What is asked:
Each line from the top of the listing through the one holding "COL = scene.collection" should be restated word for word, with nothing added and no pictures.

Raw data:
##########

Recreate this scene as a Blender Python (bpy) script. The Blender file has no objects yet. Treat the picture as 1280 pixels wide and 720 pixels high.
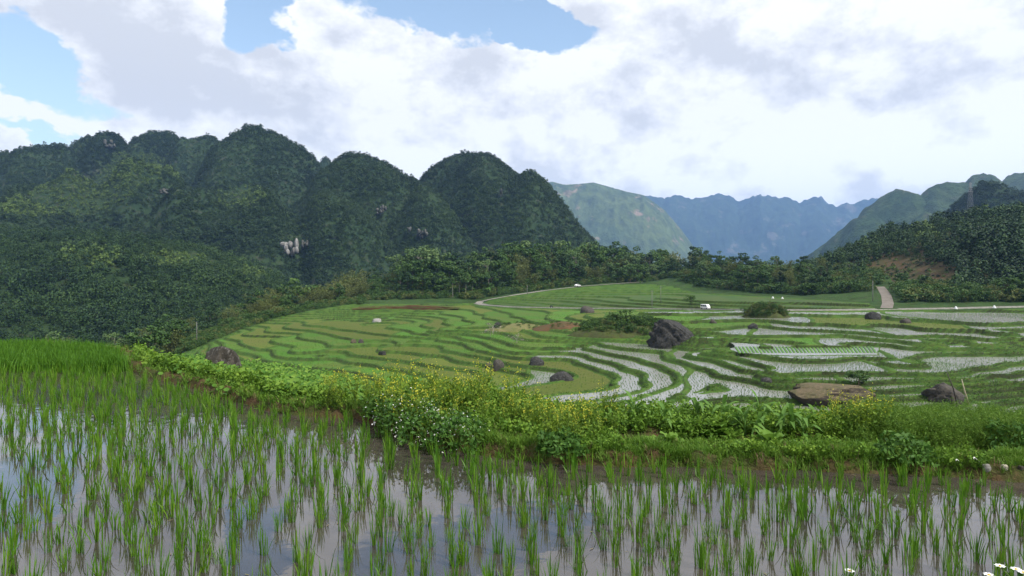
import bpy, bmesh, math, random
import numpy as np
from mathutils import Vector, Matrix
random.seed(7)
RNG = np.random.default_rng(11)
R = math.radians
scene = bpy.context.scene
COL = scene.collection

# ---------------------------------------------------------------- camera
EYE = 1.6            # eye height above the near paddy's water (z = 0)
F, CX, HY = 853.0, 640.0, 345.0     # focal length, centre column and horizon row of the photograph, in its pixels
cam = bpy.data.cameras.new('camera')
cam_o = bpy.data.objects.new('camera', cam); COL.objects.link(cam_o)
cam.sensor_width = 36.0
cam.lens = 36.0 * F / 1280.0
cam.clip_start = 0.1
cam.clip_end = 40000
cam_o.location = (0, 0, EYE)
cam_o.rotation_euler = (R(90), 0, 0)
cam.shift_y = -(360 - HY) / 1280.0       # level camera, horizon a little above the middle
scene.camera = cam_o

# ---------------------------------------------------------------- exposure
scene.view_settings.view_transform = 'Standard'
scene.view_settings.look = 'None'
scene.view_settings.exposure = 0.45
scene.view_settings.gamma = 1.0
scene.cycles.max_bounces = 6
scene.cycles.transparent_max_bounces = 6
scene.cycles.volume_bounces = 1
scene.cycles.diffuse_bounces = 3
scene.cycles.glossy_bounces = 3
scene.cycles.use_denoising = True
scene.cycles.caustics_reflective = False
scene.cycles.caustics_refractive = False

# ---------------------------------------------------------------- shader maths helper
class N:
    """A node tree with a little arithmetic on its sockets."""
    def __init__(s, tree):
        s.t = tree; tree.nodes.clear()
    def new(s, kind, **kw):
        n = s.t.nodes.new(kind)
        for k, v in kw.items(): setattr(n, k, v)
        return n
    def put(s, sock, v):
        if v is None: return
        if hasattr(v, 'is_output'): s.t.links.new(v, sock)
        else: sock.default_value = v
    def m(s, op, a, b=None, c=None, clamp=False):
        n = s.new('ShaderNodeMath', operation=op, use_clamp=clamp)
        for i, v in enumerate((a, b, c)): s.put(n.inputs[i], v)
        return n.outputs[0]
    def add(s, a, b): return s.m('ADD', a, b)
    def sub(s, a, b): return s.m('SUBTRACT', a, b)
    def mul(s, a, b): return s.m('MULTIPLY', a, b)
    def step(s, v, lo, hi, a=0.0, b=1.0):
        n = s.new('ShaderNodeMapRange', interpolation_type='SMOOTHSTEP')
        for i, q in enumerate((v, lo, hi, a, b)): s.put(n.inputs[i], q)
        return n.outputs[0]
    def mix(s, f, a, b, blend='MIX'):
        n = s.new('ShaderNodeMix', data_type='RGBA', blend_type=blend)
        s.put(n.inputs[0], f)
        for i, q in ((6, a), (7, b)):
            s.put(n.inputs[i], (*q, 1) if isinstance(q, tuple) and len(q) == 3 else q)
        return n.outputs[2]
    def noise(s, vec, scale, detail=4.0, rough=0.5, dist=0.0):
        n = s.new('ShaderNodeTexNoise')
        s.put(n.inputs['Vector'], vec)
        n.inputs['Scale'].default_value = scale; n.inputs['Detail'].default_value = detail
        n.inputs['Roughness'].default_value = rough; n.inputs['Distortion'].default_value = dist
        return n.outputs['Fac']
    def vscale(s, vec, x, y, z):
        n = s.new('ShaderNodeVectorMath', operation='MULTIPLY')
        s.put(n.inputs[0], vec); n.inputs[1].default_value = (x, y, z)
        return n.outputs[0]
    def vadd(s, vec, x, y, z):
        n = s.new('ShaderNodeVectorMath', operation='ADD')
        s.put(n.inputs[0], vec); n.inputs[1].default_value = (x, y, z)
        return n.outputs[0]
    def ramp(s, f, stops):
        n = s.new('ShaderNodeValToRGB'); s.put(n.inputs[0], f)
        e = n.color_ramp.elements
        while len(e) < len(stops): e.new(0.5)
        for q, (p, c) in zip(e, stops): q.position = p; q.color = (*c, 1)
        return n.outputs[0]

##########

Answer to this task:
Recreate this scene as a Blender Python (bpy) script. The Blender file has no objects yet. Treat the picture as 1280 pixels wide and 720 pixels high.
import bpy, bmesh, math, random
import numpy as np
from mathutils import Vector, Matrix
random.seed(7)
RNG = np.random.default_rng(11)
R = math.radians
scene = bpy.context.scene
COL = scene.collection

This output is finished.